The report before us states, that so great are the positive advantages which all departments of agriculture have derived from the construction of railroads, "that if the entire cost of railroads between the Atlantic and Western States had been levied on the farms of the central West, their proprietors could have paid it and been immensely gainers." This is evident, first because the railroads enable the farmers west to do what they could not have done without them. Instead of their products rotting on the ground, the railroads at once gave them the prices of the great markets on the Atlantic, and this enabled them to increase both the settlement and productiveness of their States.
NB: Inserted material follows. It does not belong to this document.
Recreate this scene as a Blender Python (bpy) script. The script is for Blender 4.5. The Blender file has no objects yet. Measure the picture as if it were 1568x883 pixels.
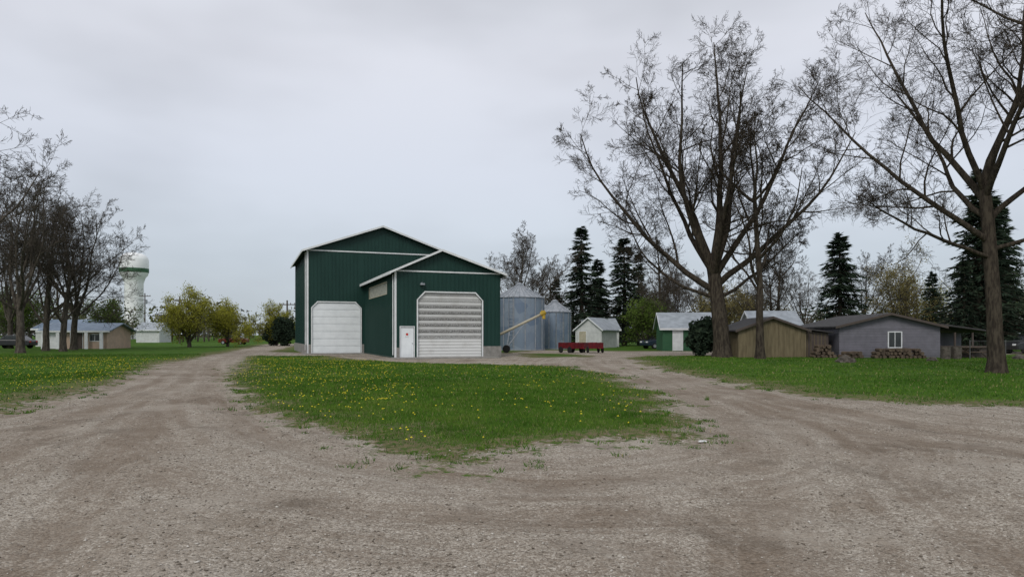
import bpy, bmesh, math, random
import numpy as np
from mathutils import Vector
rng=np.random.default_rng(7); random.seed(7)
sc=bpy.context.scene
COL=sc.collection
R=math.radians
# ------------------------------------------------------------------ helpers
def link(o,parent=None):
    COL.objects.link(o)
    if parent: o.parent=parent
    return o
def empty(name,loc=(0,0,0),rz=0):
    e=bpy.data.objects.new(name,None); e.empty_display_size=.3
    e.location=loc; e.rotation_euler=(0,0,R(rz)); return link(e)
def fast_mesh(name,V,F,attrs=None,smooth=False):
    V=np.asarray(V,dtype=np.float32).reshape(-1,3); F=np.asarray(F,dtype=np.int32)
    M,k=F.shape
    me=bpy.data.meshes.new(name)
    me.vertices.add(len(V)); me.vertices.foreach_set('co',V.ravel())
    me.loops.add(M*k); me.loops.foreach_set('vertex_index',F.ravel())
    me.polygons.add(M); me.polygons.foreach_set('loop_start',np.arange(0,M*k,k,dtype=np.int32))
    me.update(calc_edges=True)
    if smooth: me.polygons.foreach_set('use_smooth',np.ones(M,dtype=bool))
    if attrs:
        for n,a in attrs.items():
            at=me.attributes.new(n,'FLOAT','POINT'); at.data.foreach_set('value',np.asarray(a,dtype=np.float32))
    return me
def obj(name,me,mat=None,parent=None,loc=(0,0,0),rz=0,s=1):
    o=bpy.data.objects.new(name,me)
    if mat and len(me.materials)==0: me.materials.append(mat)
    o.location=loc; o.rotation_euler=(0,0,R(rz)); o.scale=(s,s,s) if not hasattr(s,'__len__') else s
    return link(o,parent)
class Part:
    def __init__(s): s.v=[]; s.f=[]
    def prism(s,poly,axis,c0,c1):
        b=len(s.v); n=len(poly)
        for c in (c0,c1):
            for a,d in poly:
                s.v.append({'y':(a,c,d),'x':(c,a,d),'z':(a,d,c)}[axis])
        s.f.append(list(range(b,b+n))[::-1]); s.f.append(list(range(b+n,b+2*n)))
        for i in range(n):
            j=(i+1)%n; s.f.append([b+i,b+j,b+n+j,b+n+i])
        return s
    def box(s,x0,x1,y0,y1,z0,z1):
        return s.prism([(x0,y0),(x1,y0),(x1,y1),(x0,y1)],'z',z0,z1)
    def cyl(s,p0,p1,r0,r1=None,k=16):
        if r1 is None: r1=r0
        p0=Vector(p0);p1=Vector(p1); d=(p1-p0).normalized()
        a=d.orthogonal().normalized(); c=d.cross(a); b=len(s.v)
        for p,r in ((p0,r0),(p1,r1)):
            for i in range(k):
                t=2*math.pi*i/k; s.v.append(tuple(p+a*math.cos(t)*r+c*math.sin(t)*r))
        s.f.append(list(range(b,b+k))[::-1]); s.f.append(list(range(b+k,b+2*k)))
        for i in range(k):
            j=(i+1)%k; s.f.append([b+i,b+j,b+k+j,b+k+i])
        return s
    def build(s,name,mat,parent=None,bevel=0,smooth=False,**kw):
        me=bpy.data.meshes.new(name); me.from_pydata(s.v,[],s.f)
        bm=bmesh.new(); bm.from_mesh(me); bmesh.ops.recalc_face_normals(bm,faces=bm.faces); bm.to_mesh(me); bm.free()
        o=obj(name,me,mat,parent,**kw)
        if smooth:
            for p in me.polygons: p.use_smooth=len(p.vertices)==4
        if bevel:
            m=o.modifiers.new('b','BEVEL'); m.width=bevel; m.segments=2; m.limit_method='ANGLE'
        return o
# ------------------------------------------------------------------ materials
def newmat(name):
    m=bpy.data.materials.new(name); m.use_nodes=True; nt=m.node_tree
    return m,nt,nt.nodes['Principled BSDF']
def N(nt,t,**kw):
    n=nt.nodes.new(t)
    for k,v in kw.items():
        if k in n.inputs.keys(): n.inputs[k].default_value=v
        else: setattr(n,k,v)
    return n
def mixc(nt,fac,a,b,mode='MIX'):
    n=nt.nodes.new('ShaderNodeMix'); n.data_type='RGBA'; n.blend_type=mode
    def setp(i,v):
        if isinstance(v,bpy.types.NodeSocket): nt.links.new(v,n.inputs[i])
        elif isinstance(v,(tuple,list)): n.inputs[i].default_value=tuple(v)+((1,) if len(v)==3 else ())
        else: n.inputs[i].default_value=v
    setp(0,fac); setp(6,a); setp(7,b); return n.outputs[2]
def math_(nt,op,a,b=None,c=None,clamp=False):
    n=nt.nodes.new('ShaderNodeMath'); n.operation=op; n.use_clamp=clamp
    for i,v in enumerate((a,b,c)):
        if v is None: continue
        if isinstance(v,bpy.types.NodeSocket): nt.links.new(v,n.inputs[i])
        else: n.inputs[i].default_value=v
    return n.outputs[0]
def maprange(nt,v,a,b,c=0,d=1,smooth=True):
    n=nt.nodes.new('ShaderNodeMapRange'); n.interpolation_type='SMOOTHSTEP' if smooth else 'LINEAR'
    nt.links.new(v,n.inputs[0])
    for i,x in enumerate((a,b,c,d)): n.inputs[i+1].default_value=x
    return n.outputs[0]
def noise(nt,co,scale,detail=4,rough=.55):
    n=N(nt,'ShaderNodeTexNoise'); n.inputs['Scale'].default_value=scale; n.inputs['Detail'].default_value=detail; n.inputs['Roughness'].default_value=rough
    nt.links.new(co,n.inputs['Vector']); return n.outputs['Fac']
def objco(nt): return nt.nodes.new('ShaderNodeTexCoord').outputs['Object']
def scaled(nt,co,s):
    m=nt.nodes.new('ShaderNodeMapping'); m.inputs['Scale'].default_value=s; nt.links.new(co,m.inputs['Vector']); return m.outputs[0]
def simple(name,c1,c2=None,scale=3,rough=.7,metal=0,bump=0,bscale=20,stretch=(1,1,1),spec=.3):
    m,nt,b=newmat(name); b.inputs['Roughness'].default_value=rough; b.inputs['Metallic'].default_value=metal
    b.inputs['Specular IOR Level'].default_value=spec
    co=scaled(nt,objco(nt),stretch)
    if c2 is None: c2=tuple(x*.8 for x in c1)
    f=maprange(nt,noise(nt,co,scale,4,.6),.3,.7)
    nt.links.new(mixc(nt,f,c1,c2),b.inputs['Base Color'])
    if bump:
        bp=N(nt,'ShaderNodeBump'); bp.inputs['Strength'].default_value=bump; bp.inputs['Distance'].default_value=.03
        nt.links.new(noise(nt,co,bscale,4),bp.inputs['Height']); nt.links.new(bp.outputs[0],b.inputs['Normal'])
    return m
def attrmat(name,ramp,rough=.8,trans=0.0,attr='v'):
    m,nt,b=newmat(name); b.inputs['Roughness'].default_value=rough; b.inputs['Specular IOR Level'].default_value=.0
    a=N(nt,'ShaderNodeAttribute'); a.attribute_name=attr
    r=N(nt,'ShaderNodeValToRGB'); els=r.color_ramp.elements
    els[0].position=ramp[0][0]; els[0].color=ramp[0][1]+(1,); els[1].position=ramp[-1][0]; els[1].color=ramp[-1][1]+(1,)
    for p,c in ramp[1:-1]: e=els.new(p); e.color=c+(1,)
    nt.links.new(a.outputs['Fac'],r.inputs[0]); out=r.outputs[0]
    nt.links.new(out,b.inputs['Base Color'])
    if trans:
        t=N(nt,'ShaderNodeBsdfTranslucent'); nt.links.new(out,t.inputs[0]); mx=N(nt,'ShaderNodeMixShader'); mx.inputs[0].default_value=trans
        nt.links.new(b.outputs[0],mx.inputs[1]); nt.links.new(t.outputs[0],mx.inputs[2]); nt.links.new(mx.outputs[0],nt.nodes['Material Output'].inputs[0])
    return m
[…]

Railroads carry two-thirds of the surplus products of the Northwest to the Atlantic, or to foreign markets, and have caused the enormous increase of agricultural products noted in this report. Where there are no railroads and no competition, the cultivation of grain, beyond the immediate wants of the people, must cease, or the surplus perish in the fields. Between 1850 and 1860, the increase, caused by railroads, in the production of animals, grain and vegetables, in the five States before mentioned was, wheat 100 per cent., corn 58, oats 50, potatoes 100, and cattle 59. This increase is decidedly beyond the increased population, showing that agriculture in these States is profitable, and in this you can read the cause of so many of our best young men emigrating to these States, and leaving our richest lands uncultivated--all for want of a market.
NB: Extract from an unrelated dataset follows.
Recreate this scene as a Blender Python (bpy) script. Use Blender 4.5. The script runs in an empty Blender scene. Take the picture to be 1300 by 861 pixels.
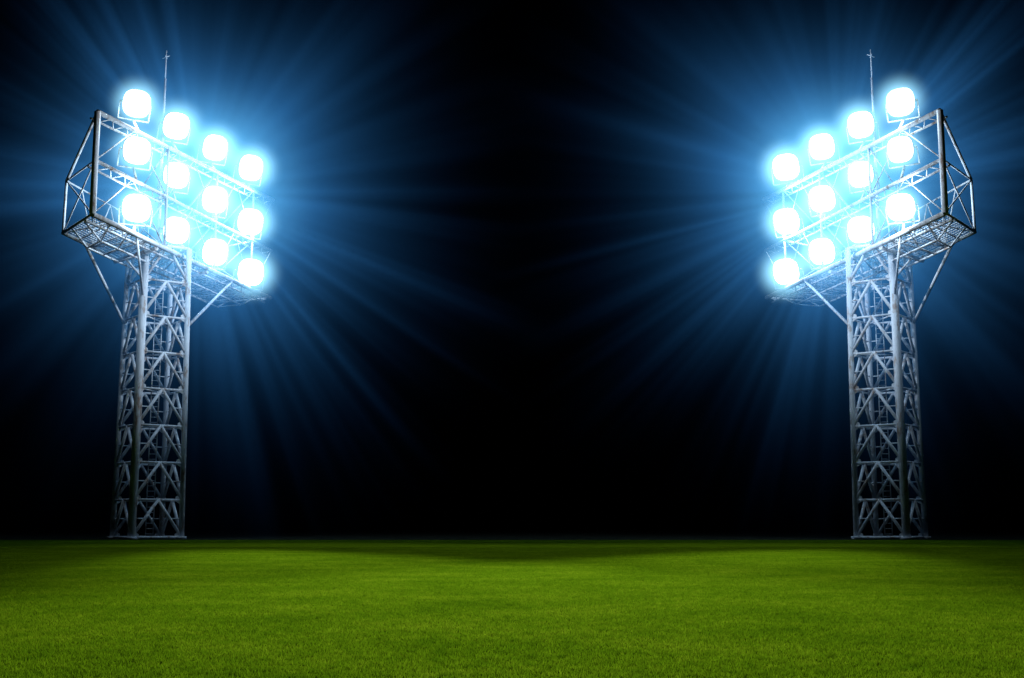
import bpy, bmesh, math, random
import numpy as np
from mathutils import Vector, Matrix

scene = bpy.context.scene
scene.view_settings.view_transform = 'Standard'
scene.view_settings.look = 'None'
scene.view_settings.exposure = 0

# ------------------------------------------------------------ node helpers
def new_mat(name):
    m = bpy.data.materials.new(name); m.use_nodes = True
    m.node_tree.nodes.clear()
    return m, m.node_tree.nodes, m.node_tree.links

def fm(nt, op, a, b=None, clamp=False):
    n = nt.nodes.new('ShaderNodeMath'); n.operation = op; n.use_clamp = clamp
    for i, v in enumerate((a, b)):
        if v is None: continue
        if isinstance(v, (int, float)): n.inputs[i].default_value = v
        else: nt.links.new(v, n.inputs[i])
    return n.outputs[0]

def ramp(nt, fac, stops):
    n = nt.nodes.new('ShaderNodeValToRGB')
    el = n.color_ramp.elements
    while len(el) < len(stops): el.new(0.5)
    for e, (p, c) in zip(el, stops):
        e.position = p; e.color = (*c, 1)
    nt.links.new(fac, n.inputs[0])
    return n.outputs[0]

def noise(nt, vec, scale, detail=4, rough=0.55):
    n = nt.nodes.new('ShaderNodeTexNoise')
    n.inputs['Scale'].default_value = scale
    n.inputs['Detail'].default_value = detail
    n.inputs['Roughness'].default_value = rough
    if vec is not None: nt.links.new(vec, n.inputs['Vector'])
    return n.outputs['Fac']

# ------------------------------------------------------------ materials
def steel_material():
    m, N, L = new_mat('painted_steel'); nt = m.node_tree
    out = N.new('ShaderNodeOutputMaterial'); b = N.new('ShaderNodeBsdfPrincipled')
    g = N.new('ShaderNodeNewGeometry')
    mp = N.new('ShaderNodeMapping'); mp.inputs['Scale'].default_value = (1, 1, 0.35)
    L.new(g.outputs['Position'], mp.inputs['Vector'])
    f = noise(nt, mp.outputs[0], 1.8, 8, 0.7)
    col = ramp(nt, f, [(0.30, (0.72, 0.74, 0.78)), (0.54, (0.55, 0.57, 0.61)),
                       (0.60, (0.38, 0.30, 0.26)), (0.70, (0.20, 0.10, 0.06))])
    L.new(col, b.inputs['Base Color'])
    b.inputs['Roughness'].default_value = 0.6
    L.new(b.outputs[0], out.inputs[0])
    return m

def housing_material():
    m, N, L = new_mat('lamp_housing_metal'); nt = m.node_tree
    out = N.new('ShaderNodeOutputMaterial'); b = N.new('ShaderNodeBsdfPrincipled')
    g = N.new('ShaderNodeNewGeometry')
    col = ramp(nt, noise(nt, g.outputs['Position'], 6), [(0.3, (0.22, 0.23, 0.25)), (0.7, (0.35, 0.36, 0.38))])
    L.new(col, b.inputs['Base Color'])
    b.inputs['Metallic'].default_value = 0.6; b.inputs['Roughness'].default_value = 0.4
    L.new(b.outputs[0], out.inputs[0])
    return m

def glass_material():
    m, N, L = new_mat('lit_lamp_glass'); nt = m.node_tree
    out = N.new('ShaderNodeOutputMaterial'); e = N.new('ShaderNodeEmission')
    g = N.new('ShaderNodeNewGeometry')
    col = ramp(nt, noise(nt, g.outputs['Position'], 2), [(0.3, (0.75, 0.92, 1.0)), (0.7, (0.9, 0.97, 1.0))])
    L.new(col, e.inputs[0]); e.inputs[1].default_value = 8
    L.new(e.outputs[0], out.inputs[0])
    m.cycles.emission_sampling = 'NONE'
    return m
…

One instance of the influence of railroads on the value of lands ought to be enough to convince our people of the importance of voting for the subscription to the Valley Railroad. The Illinois Central Railroad received from the U. S. government a large body of land, which it could not sell for $1.25 per acre. That company constructed its road, and sold part of the lands for $11 per acre. The wealth and population of Illinois now show the benefits derived from one railroad, but the advance in the cash value of farms in five States, in ten years, show it more conclusively. The aggregate value of farms in Ohio, Illinois, Indiana, Michigan, and Wisconsin, in 1850, was $671,678,075--in 1860, $1,738,394,188. Increase in ten years, $1,066,716,113.
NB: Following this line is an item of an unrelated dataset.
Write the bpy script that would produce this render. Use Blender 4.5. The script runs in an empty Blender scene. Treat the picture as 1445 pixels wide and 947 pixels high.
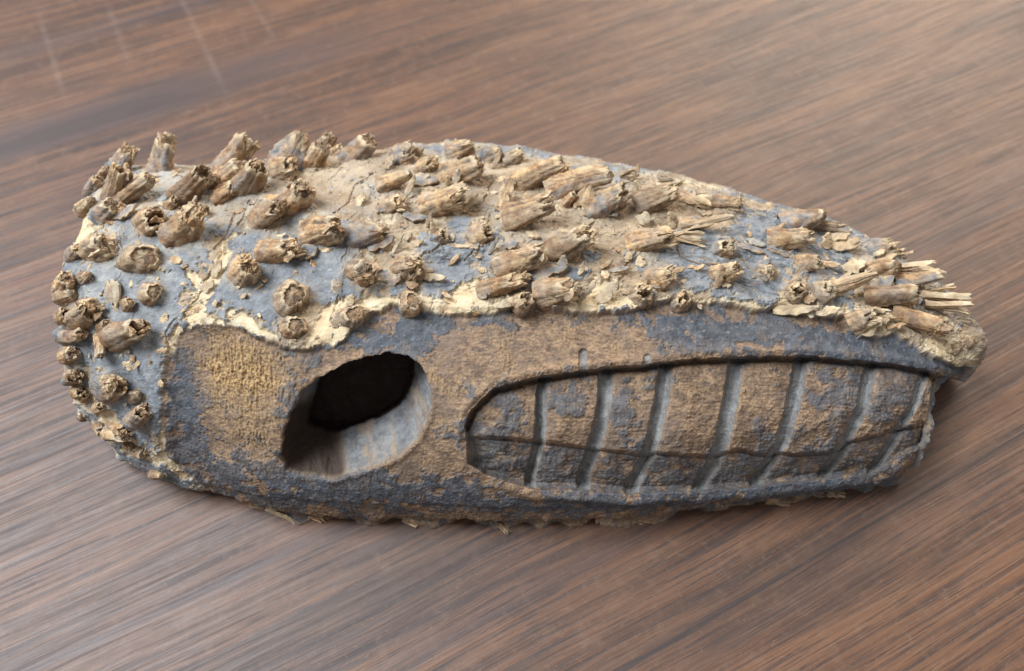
import bpy, math, random
import numpy as np

# ------------------------------------------------------------------ camera, world, lights, exposure
SC = bpy.context.scene
COL = SC.collection
TILT = math.radians(34.0)
FPX, DIST = 1085.0, 0.21
FWD = np.array([0, math.sin(TILT), -math.cos(TILT)])
UPV = np.array([0, math.cos(TILT), math.sin(TILT)])
CAM = np.array([0, 0, 0.03]) - DIST * FWD

cd = bpy.data.cameras.new('camera')
cam = bpy.data.objects.new('camera', cd)
COL.objects.link(cam)
cam.location = CAM
cam.rotation_euler = (TILT, 0, 0)
cd.sensor_width = 36.0
cd.lens = 36.0 * FPX / 1445.0
cd.clip_start, cd.clip_end = 0.005, 50
cd.dof.use_dof = True
cd.dof.focus_distance = 0.196
cd.dof.aperture_fstop = 10.5
SC.camera = cam

W = bpy.data.worlds.new('World')
SC.world = W
W.use_nodes = True
bg = W.node_tree.nodes['Background']
bg.inputs['Color'].default_value = (0.92, 0.95, 1.0, 1)
bg.inputs['Strength'].default_value = 0.31


def area(name, loc, target, size, energy, color):
    l = bpy.data.lights.new(name, 'AREA')
    l.shape = 'RECTANGLE'
    l.size, l.size_y = size
    l.energy = energy
    l.color = color
    o = bpy.data.objects.new(name, l)
    COL.objects.link(o)
    o.location = loc
    d = np.array(target) - np.array(loc)
    d = d / np.linalg.norm(d)
    from mathutils import Vector
    o.rotation_euler = Vector(d).to_track_quat('-Z', 'Y').to_euler()
    return o


area('window_light', (-0.72, 0.14, 1.15), (0, 0, 0), (0.72, 0.72), 29.0, (0.82, 0.91, 1.0))
area('room_light', (0.80, 1.50, 1.12), (0.05, 0.05, 0), (1.3, 1.0), 27.0, (1.0, 0.88, 0.74))

SC.view_settings.view_transform = 'Standard'
SC.view_settings.look = 'None'
SC.view_settings.exposure = 0.56
SC.view_settings.gamma = 1.0
SC.view_settings.use_curve_mapping = False

rng = np.random.default_rng(7)
random.seed(7)


# ------------------------------------------------------------------ drawing helpers
def project(P):
    r = P - CAM
    zc = r @ FWD
    return 722.5 + FPX * r[..., 0] / zc, 473.5 - FPX * (r @ UPV) / zc


def ray(u, v):
    d = np.array([(u - 722.5) / FPX, 0, 0]) + (473.5 - v) / FPX * UPV + FWD
    return d / np.linalg.norm(d)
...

In giving the facts and figures from the census of 1860 in regard to these States, we, of course, cannot state positively, the value to that country of railroads since, but one great fact must be apparent to every man, that is such results were obtained from railroads, in ten years, in a new and unsettled country, that a country possessed of the resources and the enterprise of our Valley, cannot be injured by a great railroad, extending through its entire length and connecting it with all the great markets of the continent.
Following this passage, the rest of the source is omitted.